In hindsight, Adler should have pulled back on his star building program and just culled from freelancers – or leaned more heavily into Fox’s television arm, and constantly used studio contract talent for that (the way Universal did in the 1960s and 1970s)
Adler’s passing prompted a series of hagiographical obituaries, but since then, he has never enjoyed much of a strong posthumous reputation. He was disparaged in memoirs/interviews by Zanuck fans such as Philip Dunne and Nunnally Johnson (who claimed Adler “wasn’t very bright and he did us all harm while he was there”). Fox almost went bankrupt not long after Adler’s death due to a series of flops. We should also note that, like Zanuck, Adler was clearly a bit of a lech: this was commented on by Dunne, Joan Collins and Rita Moreno.
However, Adler had his admirers, such as producer David Brown who called him “a missing chapter in the history of American film”, and Frank Tashlin, who made his best movies under Adler. And responsibility for the series of duds that almost killed the studio following his death really falls on Skouras, Goldstein and Peter Levathes.

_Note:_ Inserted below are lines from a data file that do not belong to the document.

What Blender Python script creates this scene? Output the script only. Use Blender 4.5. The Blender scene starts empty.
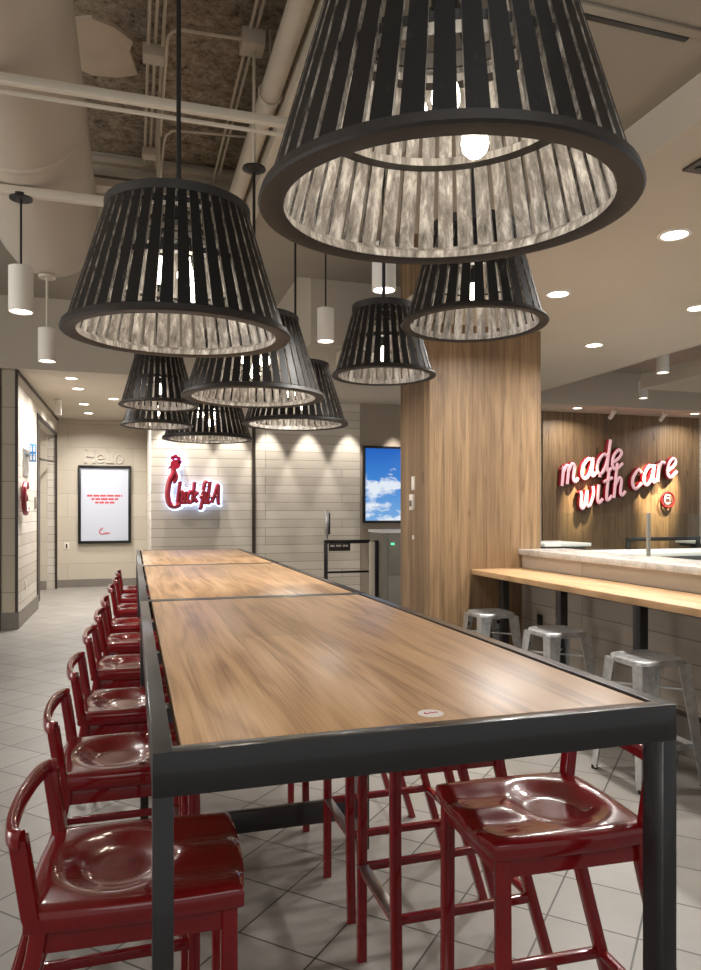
import bpy, bmesh, math, random
from mathutils import Vector, Matrix
PI = math.pi
SC = bpy.context.scene
COL = SC.collection
random.seed(7)

# ------------------------------------------------------------------ camera, world, exposure
EYE = 1.42
cam_d = bpy.data.cameras.new('camera')
cam_d.sensor_fit = 'AUTO'; cam_d.sensor_width = 36.0
cam_d.lens = 716.0/970.0*36.0
cam_d.shift_y = 25.0/970.0
cam_d.clip_start = 0.02
cam = bpy.data.objects.new('camera', cam_d); COL.objects.link(cam)
cam.location = (0, 0, EYE); cam.rotation_euler = (PI/2, 0, -math.radians(16.9))
SC.camera = cam

w = bpy.data.worlds.new('world'); SC.world = w; w.use_nodes = True
w.node_tree.nodes['Background'].inputs[0].default_value = (1.0, 0.975, 0.94, 1)
w.node_tree.nodes['Background'].inputs[1].default_value = 0.50

SC.view_settings.view_transform = 'Standard'
SC.view_settings.look = 'None'
SC.view_settings.exposure = 0.0
SC.view_settings.gamma = 1.0
SC.view_settings.use_curve_mapping = False

def area_light(name, loc, size, energy, color=(1, .965, .91), rot=(0, 0, 0), spread=PI, parent=None, shape='DISK'):
    d = bpy.data.lights.new(name, 'AREA'); d.shape = shape; d.size = size; d.energy = energy
    d.color = color; d.spread = spread
    o = bpy.data.objects.new(name, d); COL.objects.link(o); o.location = loc; o.rotation_euler = rot
    if parent: o.parent = parent
    return o

def spot_light(name, loc, target, energy, angle, blend=.5, color=(1, .955, .89), radius=.03, parent=None):
    d = bpy.data.lights.new(name, 'SPOT'); d.energy = energy; d.spot_size = angle; d.spot_blend = blend
    d.color = color; d.shadow_soft_size = radius
    o = bpy.data.objects.new(name, d); COL.objects.link(o); o.location = loc
    v = Vector(target)-Vector(loc)
    o.rotation_euler = v.to_track_quat('-Z', 'Y').to_euler()
    if parent: o.parent = parent
    return o

# light strength table (tune here)
E_SOFFIT, E_BACK, E_WASH, E_CAN, E_BULB, E_BULB_SMALL, E_SPOT = 18, 14, 150, 16, 1.0, 0.8, 900

# ------------------------------------------------------------------ materials
def srgb(r, g, b):
    f = lambda c: (c/255/12.92) if c/255 <= .04045 else ((c/255+.055)/1.055)**2.4
    return (f(r), f(g), f(b), 1)

class G:
    """node-graph helper for one material"""
    def __init__(s, name):
        s.m = bpy.data.materials.new(name); s.m.use_nodes = True
        s.t = s.m.node_tree; s.b = s.t.nodes['Principled BSDF']
    def n(s, typ, **kw):
        x = s.t.nodes.new(typ)
        for k, v in kw.items(): setattr(x, k, v)
        return x
    def l(s, a, b): s.t.links.new(a, b)
    def setv(s, sock, v):
        if isinstance(v, bpy.types.NodeSocket): s.l(v, sock)
        else: sock.default_value = v
    def pos(s): return s.n('ShaderNodeTexCoord').outputs['Object']
    def swz(s, vec, order, scale=(1, 1, 1)):
        sp = s.n('ShaderNodeSeparateXYZ'); s.l(vec, sp.inputs[0]); cb = s.n('ShaderNodeCombineXYZ')
        for i, ax in enumerate(order):
            if ax == '0': continue
            if scale[i] == 1: s.l(sp.outputs['XYZ'.index(ax)], cb.inputs[i])
            else: s.l(s.math('MULTIPLY', sp.outputs['XYZ'.index(ax)], scale[i]), cb.inputs[i])
        return cb.outputs[0]
    def math(s, op, a, b=0.0, clamp=False):
        x = s.n('ShaderNodeMath', operation=op, use_clamp=clamp); s.setv(x.inputs[0], a); s.setv(x.inputs[1], b); return x.outputs[0]
    def mapping(s, vec, loc=(0, 0, 0), rot=(0, 0, 0), scale=(1, 1, 1)):
        x = s.n('ShaderNodeMapping'); s.l(vec, x.inputs[0])
        x.inputs['Location'].default_value = loc; x.inputs['Rotation'].default_value = rot; x.inputs['Scale'].default_value = scale
        return x.outputs[0]
    def noise(s, vec, scale, detail=4, rough=.55, dist=0.0):
        x = s.n('ShaderNodeTexNoise'); s.l(vec, x.inputs['Vector'])
        x.inputs['Scale'].default_value = scale; x.inputs['Detail'].default_value = detail
        x.inputs['Roughness'].default_value = rough; x.inputs['Distortion'].default_value = dist
        return x.outputs['Fac']
    def ramp(s, fac, stops):
        x = s.n('ShaderNodeValToRGB'); s.l(fac, x.inputs[0]); e = x.color_ramp.elements
        while len(e) < len(stops): e.new(.5)
        for i, (p, c) in enumerate(stops):
            e[i].position = p; e[i].color = c if len(c) == 4 else (*c, 1)
        return x.outputs[0]
    def mix(s, fac, a, b, mode='MIX'):
        x = s.n('ShaderNodeMix', data_type='RGBA', blend_type=mode)
        s.setv(x.inputs[0], fac); s.setv(x.inputs[6], a); s.setv(x.inputs[7], b); return x.outputs[2]
    def brick(s, vec, bw, rh, mortar, c1, c2, cm, offset=.5, freq=2):
        x = s.n('ShaderNodeTexBrick'); s.l(vec, x.inputs['Vector'])
        x.inputs['Scale'].default_value = 1; x.inputs['Brick Width'].default_value = bw; x.inputs['Row Height'].default_value = rh
        x.inputs['Mortar Size'].default_value = mortar; x.inputs['Mortar Smooth'].default_value = .15
        x.inputs['Color1'].default_value = c1; x.inputs['Color2'].default_value = c2; x.inputs['Mortar'].default_value = cm
        x.offset = offset; x.offset_frequency = freq
        return x
    def bump(s, h, strength, dist=.01, invert=False):
        x = s.n('ShaderNodeBump', invert=invert); s.l(h, x.inputs['Height']); x.inputs['Strength'].default_value = strength
        x.inputs['Distance'].default_value = dist; s.l(x.outputs[0], s.b.inputs['Normal'])
    def base(s, c): s.setv(s.b.inputs['Base Color'], c)
    def set(s, rough=None, metal=None, coat=None, spec=None):
        if rough is not None: s.setv(s.b.inputs['Roughness'], rough)
        if metal is not None: s.b.inputs['Metallic'].default_value = metal
        if coat is not None: s.b.inputs['Coat Weight'].default_value = coat; s.b.inputs['Coat Roughness'].default_value = .06
        if spec is not None: s.b.inputs['Specular IOR Level'].default_value = spec

def plain(name, c, rough=.5, metal=0, coat=None, var=.06, vscale=6, spec=None):
    g = G(name); n = g.noise(g.pos(), vscale, 3)
    lo = tuple(max(0, x*(1-var)) for x in c[:3]); hi = tuple(min(1, x*(1+var)) for x in c[:3])
    g.base(g.ramp(n, [(.3, lo), (.7, hi)])); g.set(rough, metal, coat, spec); return g.m

def emit(name, c, strength):
    g = G(name); g.base((c[0], c[1], c[2], 1)); g.b.inputs['Emission Color'].default_value = (c[0], c[1], c[2], 1)
    g.b.inputs['Emission Strength'].default_value = strength; g.set(.4); return g.m

def plank_wall(name, h, v, bw, rh, c1, c2, cm, mortar=.004, grain=.10, rough=.5, var=1.0):
    """boards: h = axis along the boards, v = axis across them"""
    g = G(name); p = g.pos(); b = g.brick(g.swz(p, h+v+'0'), bw, rh, mortar, c1, c2, cm, .37, 3)
    n = g.noise(g.swz(p, h+v+'0', (1.2, 22, 1)), 2.2, 5, .6, .3)
    col = g.mix(grain, b.outputs['Color'], g.ramp(n, [(.3, (.25, .2, .16)), (.7, (1, 1, 1))]), 'MULTIPLY')
    g.base(col); g.set(rough); g.bump(b.outputs['Fac'], .5, .006, True); return g.m

def oak(name, h, v, bw, rh, dark, mid, light, rough=.35, mortar=.0008, coat=None, knots=True, tone=.35, ringw=.34, spec=None):
    g = G(name); p = g.pos()
    if v == 'W':                       # boards on both the X and the Y faces of a pillar
        q = g.n('ShaderNodeSeparateXYZ'); g.l(p, q.inputs[0]); c = g.n('ShaderNodeCombineXYZ')
        g.l(g.math('SUBTRACT', q.outputs[0], q.outputs[1]), c.inputs[0]); g.l(q.outputs[2], c.inputs[2]); p = c.outputs[0]; v = 'X'
    v2 = g.swz(p, h+v+'0')
    b = g.brick(v2, bw, rh, mortar, (.50, .48, .46, 1), (1, 1, 1, 1), (.28, .22, .18, 1), .43, 2)
    # each board gets its own slice of the grain
    sp = g.n('ShaderNodeSeparateXYZ'); g.l(v2, sp.inputs[0])
    cell = g.math('FLOOR', g.math('DIVIDE', sp.outputs[1], rh))
    cb = g.n('ShaderNodeCombineXYZ'); g.l(g.math('MULTIPLY', sp.outputs[0], .55), cb.inputs[0])
    g.l(g.math('MULTIPLY', sp.outputs[1], 5.5), cb.inputs[1]); g.l(g.math('MULTIPLY', cell, 3.7), cb.inputs[2])
    big = g.noise(cb.outputs[0], 1.5, 2, .5, .35)
    wv = g.math('FRACT', g.math('MULTIPLY', big, 6.0))
    ring = g.math('ABSOLUTE', g.math('SUBTRACT', wv, .5))
    fine = g.noise(g.swz(p, h+v+'0', (1.1, 85, 1)), 2.0, 4, .65, .1)
    cb2 = g.n('ShaderNodeCombineXYZ'); g.l(g.math('MULTIPLY', sp.outputs[0], .45), cb2.inputs[0])
    g.l(g.math('MULTIPLY', sp.outputs[1], 16.0), cb2.inputs[1]); g.l(g.math('MULTIPLY', cell, 2.3), cb2.inputs[2])
    medium = g.noise(cb2.outputs[0], 1.6, 4, .6, .25)
    f = g.math('ADD', g.math('ADD', g.math('MULTIPLY', ring, ringw), g.math('MULTIPLY', fine, .38)), g.math('MULTIPLY', medium, .50))
    col = g.ramp(f, [(.34, dark), (.54, mid), (.74, light)])
    col = g.mix(tone, col, b.outputs['Color'], 'MULTIPLY')
    if knots:
        kn = g.noise(g.swz(p, h+v+'0', (1.6, 5, 1)), 1.7, 1, .4)
        k = g.ramp(kn, [(.71, (0, 0, 0)), (.76, (1, 1, 1))])
        col = g.mix(g.math('MULTIPLY', k, .6), col, (dark[0]*.25, dark[1]*.22, dark[2]*.2, 1))
    g.base(col); g.set(rough, coat=coat, spec=spec); g.bump(fine, .06, .003); return g.m

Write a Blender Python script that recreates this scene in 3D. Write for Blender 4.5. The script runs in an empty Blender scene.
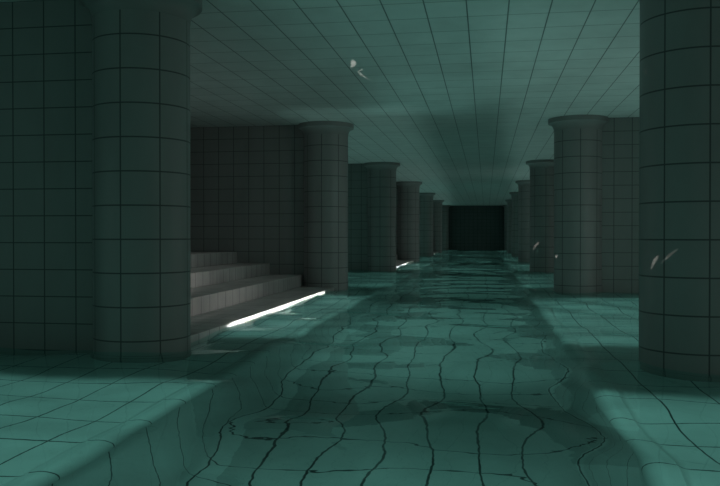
import bpy, math, random
import numpy as np
from mathutils import Vector
random.seed(4)
S = bpy.context.scene
C = S.collection
PI = math.pi

# ---------------------------------------------------------------- layout (metres)
CAMZ = 3.61                 # camera height above the basin floor
CEIL = CAMZ + 2.522
WATER = CAMZ - 1.21
LEDGE = CAMZ - 1.66
XL, XR = -3.602, 1.952      # column axes
Y0, DY = 7.81, 9.63         # first column pair, spacing
NCOL = 7
R = 0.5
EL, ER = -2.335, 0.88        # ledge edges
OUTL, OUTR = -9.0, 7.0      # outer walls
YF, YB = -3.0, 66.3         # wall behind the camera, far wall

# ---------------------------------------------------------------- node helpers
def new_mat(name):
    m = bpy.data.materials.new(name); m.use_nodes = True
    nt = m.node_tree; nt.nodes.clear()
    return m, nt
class N:
    def __init__(s, nt): s.nt = nt
    def node(s, t, **kw):
        n = s.nt.nodes.new(t)
        for k, v in kw.items(): setattr(n, k, v)
        return n
    def link(s, a, b): s.nt.links.new(a, b)
    def math(s, op, a, b=None, c=None, clamp=False):
        n = s.node('ShaderNodeMath', operation=op); n.use_clamp = clamp
        for i, v in enumerate((a, b, c)):
            if v is None: continue
            if isinstance(v, (int, float)): n.inputs[i].default_value = v
            else: s.link(v, n.inputs[i])
        return n.outputs[0]
    def line(s, coord, off, step, w, soft=.35):
        """1 on a joint line every step, 0 between"""
        a = s.math('SUBTRACT', coord, off)
        a = s.math('DIVIDE', a, step)
        a = s.math('ADD', a, .5)
        a = s.math('FRACT', a)
        a = s.math('SUBTRACT', a, .5)
        a = s.math('ABSOLUTE', a)
        a = s.math('MULTIPLY', a, step)
        n = s.node('ShaderNodeMapRange'); n.interpolation_type = 'SMOOTHSTEP'
        s.link(a, n.inputs['Value'])
        n.inputs['From Min'].default_value = w*.5*(1-soft)
        n.inputs['From Max'].default_value = w*.5*(1+soft)
        n.inputs['To Min'].default_value = 1; n.inputs['To Max'].default_value = 0
        return n.outputs[0]

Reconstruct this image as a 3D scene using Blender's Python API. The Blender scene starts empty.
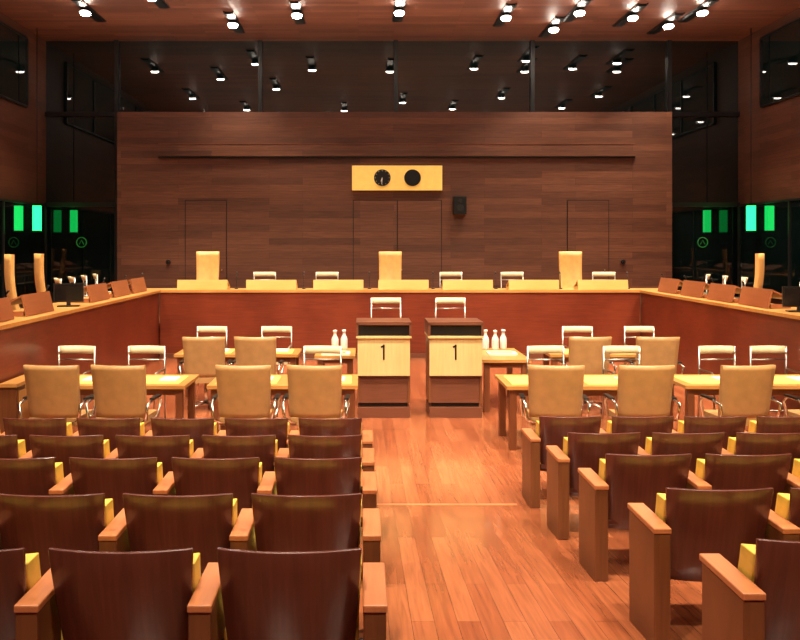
import bpy, bmesh, math, random
from mathutils import Vector, Matrix
random.seed(4)
S=bpy.context.scene
S.view_settings.view_transform='Standard'

# ------------------------------------------------------------ materials
def lin(c):
    return tuple(((v/255)/12.92 if v/255<=0.04045 else ((v/255+0.055)/1.055)**2.4) for v in c)+(1,)
def mat(name,rgb,rough=0.5,metal=0.0,noise=0.06,scale=8.0,spec=0.5,emit=None,estr=0,ior=None):
    m=bpy.data.materials.new(name); m.use_nodes=True
    nt=m.node_tree; b=nt.nodes['Principled BSDF']
    b.inputs['Roughness'].default_value=rough; b.inputs['Metallic'].default_value=metal
    b.inputs['Specular IOR Level'].default_value=spec
    if ior: b.inputs['IOR'].default_value=ior
    c=lin(rgb)
    tc=nt.nodes.new('ShaderNodeTexCoord'); n=nt.nodes.new('ShaderNodeTexNoise')
    n.inputs['Scale'].default_value=scale; n.inputs['Detail'].default_value=3
    nt.links.new(tc.outputs['Object'],n.inputs['Vector'])
    r=nt.nodes.new('ShaderNodeValToRGB')
    r.color_ramp.elements[0].position=.3; r.color_ramp.elements[1].position=.7
    r.color_ramp.elements[0].color=tuple(v*(1-noise*2) for v in c[:3])+(1,)
    r.color_ramp.elements[1].color=tuple(min(1,v*(1+noise*2)) for v in c[:3])+(1,)
    nt.links.new(n.outputs['Fac'],r.inputs['Fac']); nt.links.new(r.outputs['Color'],b.inputs['Base Color'])
    if emit:
        b.inputs['Emission Color'].default_value=lin(emit); b.inputs['Emission Strength'].default_value=estr
    return m
def wood(name,c1,c2,axes='xy',plank=(1.6,0.14),rough=0.35,gap=0.004,gapcol=None,grain=0.35,gscale=1.0,coat=0.0,spec=0.5):
    """planks long along axes[0], stacked along axes[1]"""
    m=bpy.data.materials.new(name); m.use_nodes=True
    nt=m.node_tree; N=nt.nodes; L=nt.links; b=N['Principled BSDF']
    b.inputs['Roughness'].default_value=rough; b.inputs['Coat Weight'].default_value=coat
    b.inputs['Coat Roughness'].default_value=0.12; b.inputs['Specular IOR Level'].default_value=spec
    tc=N.new('ShaderNodeTexCoord'); sx=N.new('ShaderNodeSeparateXYZ'); cx=N.new('ShaderNodeCombineXYZ')
    L.new(tc.outputs['Object'],sx.inputs[0])
    third=[a for a in 'xyz' if a not in axes][0]
    L.new(sx.outputs[axes[0].upper()],cx.inputs['X']); L.new(sx.outputs[axes[1].upper()],cx.inputs['Y'])
    L.new(sx.outputs[third.upper()],cx.inputs['Z'])
    mp=N.new('ShaderNodeMapping'); mp.inputs['Scale'].default_value=(1.3*gscale,22*gscale,3*gscale)
    L.new(cx.outputs[0],mp.inputs['Vector'])
    nz=N.new('ShaderNodeTexNoise'); nz.inputs['Scale'].default_value=1.6; nz.inputs['Detail'].default_value=6; nz.inputs['Distortion'].default_value=.6
    L.new(mp.outputs[0],nz.inputs['Vector'])
    mix=N.new('ShaderNodeMix'); mix.data_type='RGBA'; mix.blend_type='MULTIPLY'
    mix.inputs['Factor'].default_value=grain
    rp=N.new('ShaderNodeValToRGB'); rp.color_ramp.elements[0].position=.32; rp.color_ramp.elements[1].position=.68
    rp.color_ramp.elements[0].color=(.25,.22,.2,1); rp.color_ramp.elements[1].color=(1,1,1,1)
    L.new(nz.outputs['Fac'],rp.inputs['Fac'])
    if plank:
        br=N.new('ShaderNodeTexBrick'); br.inputs['Scale'].default_value=1
        br.inputs['Brick Width'].default_value=plank[0]; br.inputs['Row Height'].default_value=plank[1]
        br.inputs['Mortar Size'].default_value=gap; br.inputs['Mortar Smooth'].default_value=.1
        br.inputs['Color1'].default_value=lin(c1); br.inputs['Color2'].default_value=lin(c2)
        br.inputs['Mortar'].default_value=lin(gapcol or tuple(v*.5 for v in c1))
        br.offset=.37; br.offset_frequency=2; br.squash=1
        L.new(cx.outputs[0],br.inputs['Vector']); col=br.outputs['Color']
    else:
        n2=N.new('ShaderNodeTexNoise'); n2.inputs['Scale'].default_value=1.2
        L.new(tc.outputs['Object'],n2.inputs['Vector'])
        r2=N.new('ShaderNodeValToRGB'); r2.color_ramp.elements[0].color=lin(c1); r2.color_ramp.elements[1].color=lin(c2)
        r2.color_ramp.elements[0].position=.35; r2.color_ramp.elements[1].position=.65
        L.new(n2.outputs['Fac'],r2.inputs['Fac']); col=r2.outputs['Color']
    L.new(col,mix.inputs['A']); L.new(rp.outputs['Color'],mix.inputs['B'])
    L.new(mix.outputs['Result'],b.inputs['Base Color'])
    return m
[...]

Buddy Adler’s record as a producer is excellent. As a studio head, it’s more mixed. In his defence, he had to face a number of challenges in that time – the rise of television, the increased power of stars and agents, and several labour disputes. What really bought him undone was trying to build new stars using an old-fashioned talent school at a time when production was shrinking, and he was making too many movies. Still, a lot of those movies were great. Adler was no Darryl F. Zanuck, but he did as well as anyone probably could have in that position.